Your instructions |
Write out all of the records precisely. Skip anything that is a picture.

— start —

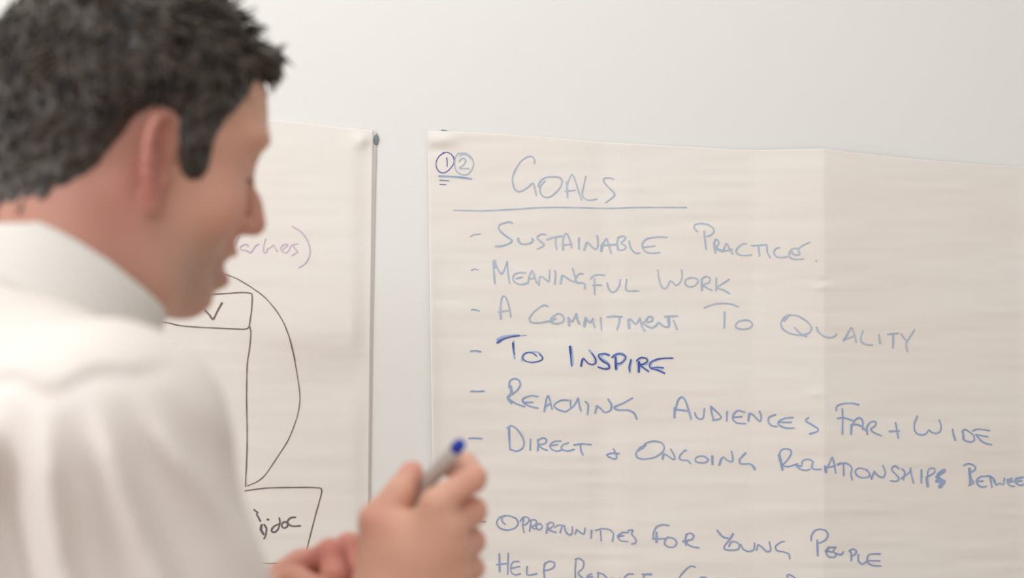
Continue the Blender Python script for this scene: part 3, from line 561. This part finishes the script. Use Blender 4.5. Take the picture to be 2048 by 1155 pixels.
# locks
f, l, u = to_head(capv[:, 0], capv[:, 1], capv[:, 2]); m = hairmask(f, u)
e = .002
def grad(X):
    g = np.stack([hair_field(*(X+np.eye(3)[i]*e).T)-hair_field(*(X-np.eye(3)[i]*e).T) for i in range(3)], -1)
    return g/(np.linalg.norm(g, axis=1)[:, None]+1e-9)
cand = np.where((m > .0015) & (hair_base(capv[:, 0], capv[:, 1], capv[:, 2], f, l, u) > .0008))[0]
NL = 11000
sel = rng.choice(cand, NL); base = capv[sel]+rng.normal(0, .0008, (NL, 3))
nrm = grad(base); bf, bl, bu = to_head(base[:, 0], base[:, 1], base[:, 2]); bm_ = hairmask(bf, bu)
def clump(k):     # slowly varying angle so neighbours lie together
    return np.sin(bf*95+k)*np.cos(bl*110+bu*70+k*2)+.6*np.sin(bu*170+bf*60+k*3)+.35*np.sin(bf*330+bl*280+k)
topw = sstep(bu, .055, .105)[:, None]; backw = sstep(-bf, .03, .08)[:, None]
topdir = HF*.9+HR*.25-HU*.1; sidedir = -HF*.35-HU*.95; backdir = -HU*1.0+HR*.1
d = topdir*topw+(sidedir*(1-backw)+backdir*backw)*(1-topw)
side = np.cross(nrm, d); side /= np.linalg.norm(side, axis=1)[:, None]+1e-9
d = d+side*(clump(.7)[:, None]*1.0)+rng.normal(0, .14, (NL, 3))
d -= nrm*(d*nrm).sum(1)[:, None]; d /= np.linalg.norm(d, axis=1)[:, None]+1e-9
quiff = (np.exp(-((bf-.070)/.018)**2-((bu-.097)/.016)**2))[:, None]
ln = np.interp(bu, [-.085, -.05, .0, .05, .10], [.003, .006, .012, .017, .019])*(.75+.5*rng.random(NL))*np.clip(bm_/.012, .35, 1)
lift = (.10+.12*topw[:, 0]+.10*clump(2.2))[:, None]
K = 5; ts = np.linspace(0, 1, K)
curl = (rng.normal(0, .3, NL)+.5*clump(1.9))[:, None]
strand = np.empty((NL, K, 3))
for i, t in enumerate(ts):
    strand[:, i] = base-nrm*.0015+ln[:, None]*(d*t+nrm*lift*t-nrm*.28*t*t*(1-.4*topw)+side*curl*t*t*.35)+quiff*(nrm*.001*t-HU*.004*t*t)
rw = (.0011+.0006*rng.random(NL))*np.clip(bm_/.01, .45, 1)
V = np.empty((NL, K, 3, 3)); prof = [.8, 1.0, .9, .6, .12]
for i in range(K):
    tg = strand[:, min(i+1, K-1)]-strand[:, max(i-1, 0)]; tg /= np.linalg.norm(tg, axis=1)[:, None]+1e-9
    n1 = np.cross(tg, nrm+1e-4); n1 /= np.linalg.norm(n1, axis=1)[:, None]+1e-9; n2 = np.cross(tg, n1)
    for j in range(3):
        a = 2*math.pi*j/3; V[:, i, j] = strand[:, i]+(n1*math.cos(a)+n2*math.sin(a))*(rw*prof[i])[:, None]
base_i = (np.arange(NL)*K*3)[:, None, None]; i_ = np.arange(K-1)[None, :, None]*3; j_ = np.arange(3)[None, None, :]; j2 = (j_+1) % 3
F4 = np.stack([base_i+i_+j_, base_i+i_+j2, base_i+i_+3+j2, base_i+i_+3+j_], -1).reshape(-1, 4)
M_lock = hmat('brown_hair_strands', (.012, .010, .010, 1), (.088, .063, .048, 1))
link('hair_locks', mesh_np('hair_locks', V.reshape(-1, 3), F4), M_lock, hair, kind='stuff')
# eyebrows and lashes
def tufts(name, items, parent, r=.0005):
    Vv, Ff, n = [], [], 0
    for a, b in items:
        a, b = np.array(a), np.array(b); t = b-a; s1 = np.cross(t, [.3, .5, .8]); s1 /= np.linalg.norm(s1); s2 = np.cross(t/np.linalg.norm(t), s1)
        for c_, rr in ((a, r), ((a+b)/2+HU*.0004, r), (b, r*.2)):
            for j in range(3): Vv.append(c_+(s1*math.cos(j*2.094)+s2*math.sin(j*2.094))*rr)
        for i in range(2):
            for j in range(3): Ff.append((n+i*3+j, n+i*3+(j+1) % 3, n+i*3+3+(j+1) % 3, n+i*3+3+j))
        n += 9
    return link(name, mesh_np(name, np.array(Vv), np.array(Ff)), M_lock, parent)
for sg in (1, -1):
    it = []
    for i in range(150):
        t = random.random(); lat = .014+.040*t; ff = .0905-.020*t*t+random.uniform(-.001, .002); uu = .030+.008*math.sin(t*2.6)+random.uniform(-.003, .003)
        a = hp(ff, sg*lat, uu); it.append((a, a+HS*(HF*(.0015-.002*t)+HR*sg*.006+HU*random.uniform(.000, .003))))
    tufts('eyebrow', it, person, .0006)
    it = []
    for i in range(34):
        t = i/33; lat = .020+.026*t; a = hp(.0845-.010*(t-.3)**2*6, sg*lat, .0075); it.append((a, a+HS*(HF*.007+HR*sg*.003*t-HU*.004)))
    tufts('eyelashes', it, person, .0003)
    bm = bmesh.new(); bmesh.ops.create_uvsphere(bm, u_segments=20, v_segments=14, radius=.0118)
    for v in bm.verts: v.co = v.co+Vector(hp(.0722, sg*.032, .0085))
    for f_ in bm.faces: f_.smooth = True
    me = bpy.data.meshes.new('eye'); bm.to_mesh(me); bm.free()
    link('eye', me, mat('eye_white', (.75, .72, .68, 1), .2, .5), person)

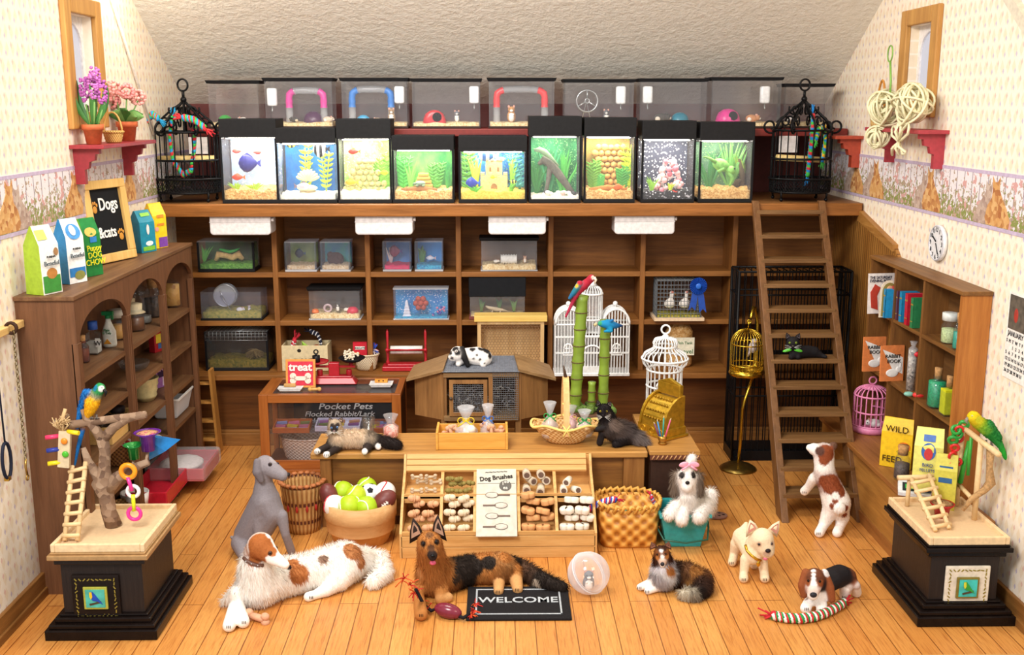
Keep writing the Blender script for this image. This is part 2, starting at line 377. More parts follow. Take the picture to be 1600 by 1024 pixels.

— end —

Answer to the task |
Continue the Blender Python script for this scene: part 3, from line 561. This part finishes the script. Use Blender 4.5. Take the picture to be 2048 by 1155 pixels.
# locks
f, l, u = to_head(capv[:, 0], capv[:, 1], capv[:, 2]); m = hairmask(f, u)
e = .002
def grad(X):
    g = np.stack([hair_field(*(X+np.eye(3)[i]*e).T)-hair_field(*(X-np.eye(3)[i]*e).T) for i in range(3)], -1)
    return g/(np.linalg.norm(g, axis=1)[:, None]+1e-9)
cand = np.where((m > .0015) & (hair_base(capv[:, 0], capv[:, 1], capv[:, 2], f, l, u) > .0008))[0]
NL = 11000
sel = rng.choice(cand, NL); base = capv[sel]+rng.normal(0, .0008, (NL, 3))
nrm = grad(base); bf, bl, bu = to_head(base[:, 0], base[:, 1], base[:, 2]); bm_ = hairmask(bf, bu)
def clump(k):     # slowly varying angle so neighbours lie together
    return np.sin(bf*95+k)*np.cos(bl*110+bu*70+k*2)+.6*np.sin(bu*170+bf*60+k*3)+.35*np.sin(bf*330+bl*280+k)
topw = sstep(bu, .055, .105)[:, None]; backw = sstep(-bf, .03, .08)[:, None]
topdir = HF*.9+HR*.25-HU*.1; sidedir = -HF*.35-HU*.95; backdir = -HU*1.0+HR*.1
d = topdir*topw+(sidedir*(1-backw)+backdir*backw)*(1-topw)
side = np.cross(nrm, d); side /= np.linalg.norm(side, axis=1)[:, None]+1e-9
d = d+side*(clump(.7)[:, None]*1.0)+rng.normal(0, .14, (NL, 3))
d -= nrm*(d*nrm).sum(1)[:, None]; d /= np.linalg.norm(d, axis=1)[:, None]+1e-9
quiff = (np.exp(-((bf-.070)/.018)**2-((bu-.097)/.016)**2))[:, None]
ln = np.interp(bu, [-.085, -.05, .0, .05, .10], [.003, .006, .012, .017, .019])*(.75+.5*rng.random(NL))*np.clip(bm_/.012, .35, 1)
lift = (.10+.12*topw[:, 0]+.10*clump(2.2))[:, None]
K = 5; ts = np.linspace(0, 1, K)
curl = (rng.normal(0, .3, NL)+.5*clump(1.9))[:, None]
strand = np.empty((NL, K, 3))
for i, t in enumerate(ts):
    strand[:, i] = base-nrm*.0015+ln[:, None]*(d*t+nrm*lift*t-nrm*.28*t*t*(1-.4*topw)+side*curl*t*t*.35)+quiff*(nrm*.001*t-HU*.004*t*t)
rw = (.0011+.0006*rng.random(NL))*np.clip(bm_/.01, .45, 1)
V = np.empty((NL, K, 3, 3)); prof = [.8, 1.0, .9, .6, .12]
for i in range(K):
    tg = strand[:, min(i+1, K-1)]-strand[:, max(i-1, 0)]; tg /= np.linalg.norm(tg, axis=1)[:, None]+1e-9
    n1 = np.cross(tg, nrm+1e-4); n1 /= np.linalg.norm(n1, axis=1)[:, None]+1e-9; n2 = np.cross(tg, n1)
    for j in range(3):
        a = 2*math.pi*j/3; V[:, i, j] = strand[:, i]+(n1*math.cos(a)+n2*math.sin(a))*(rw*prof[i])[:, None]
base_i = (np.arange(NL)*K*3)[:, None, None]; i_ = np.arange(K-1)[None, :, None]*3; j_ = np.arange(3)[None, None, :]; j2 = (j_+1) % 3
F4 = np.stack([base_i+i_+j_, base_i+i_+j2, base_i+i_+3+j2, base_i+i_+3+j_], -1).reshape(-1, 4)
M_lock = hmat('brown_hair_strands', (.012, .010, .010, 1), (.088, .063, .048, 1))
link('hair_locks', mesh_np('hair_locks', V.reshape(-1, 3), F4), M_lock, hair, kind='stuff')
# eyebrows and lashes
def tufts(name, items, parent, r=.0005):
    Vv, Ff, n = [], [], 0
    for a, b in items:
        a, b = np.array(a), np.array(b); t = b-a; s1 = np.cross(t, [.3, .5, .8]); s1 /= np.linalg.norm(s1); s2 = np.cross(t/np.linalg.norm(t), s1)
        for c_, rr in ((a, r), ((a+b)/2+HU*.0004, r), (b, r*.2)):
            for j in range(3): Vv.append(c_+(s1*math.cos(j*2.094)+s2*math.sin(j*2.094))*rr)
        for i in range(2):
            for j in range(3): Ff.append((n+i*3+j, n+i*3+(j+1) % 3, n+i*3+3+(j+1) % 3, n+i*3+3+j))
        n += 9
    return link(name, mesh_np(name, np.array(Vv), np.array(Ff)), M_lock, parent)
for sg in (1, -1):
    it = []
    for i in range(150):
        t = random.random(); lat = .014+.040*t; ff = .0905-.020*t*t+random.uniform(-.001, .002); uu = .030+.008*math.sin(t*2.6)+random.uniform(-.003, .003)
        a = hp(ff, sg*lat, uu); it.append((a, a+HS*(HF*(.0015-.002*t)+HR*sg*.006+HU*random.uniform(.000, .003))))
    tufts('eyebrow', it, person, .0006)
    it = []
    for i in range(34):
        t = i/33; lat = .020+.026*t; a = hp(.0845-.010*(t-.3)**2*6, sg*lat, .0075); it.append((a, a+HS*(HF*.007+HR*sg*.003*t-HU*.004)))
    tufts('eyelashes', it, person, .0003)
    bm = bmesh.new(); bmesh.ops.create_uvsphere(bm, u_segments=20, v_segments=14, radius=.0118)
    for v in bm.verts: v.co = v.co+Vector(hp(.0722, sg*.032, .0085))
    for f_ in bm.faces: f_.smooth = True
    me = bpy.data.meshes.new('eye'); bm.to_mesh(me); bm.free()
    link('eye', me, mat('eye_white', (.75, .72, .68, 1), .2, .5), person)

Keep writing the Blender script for this image. This is part 2, starting at line 377. More parts follow. Take the picture to be 1600 by 1024 pixels.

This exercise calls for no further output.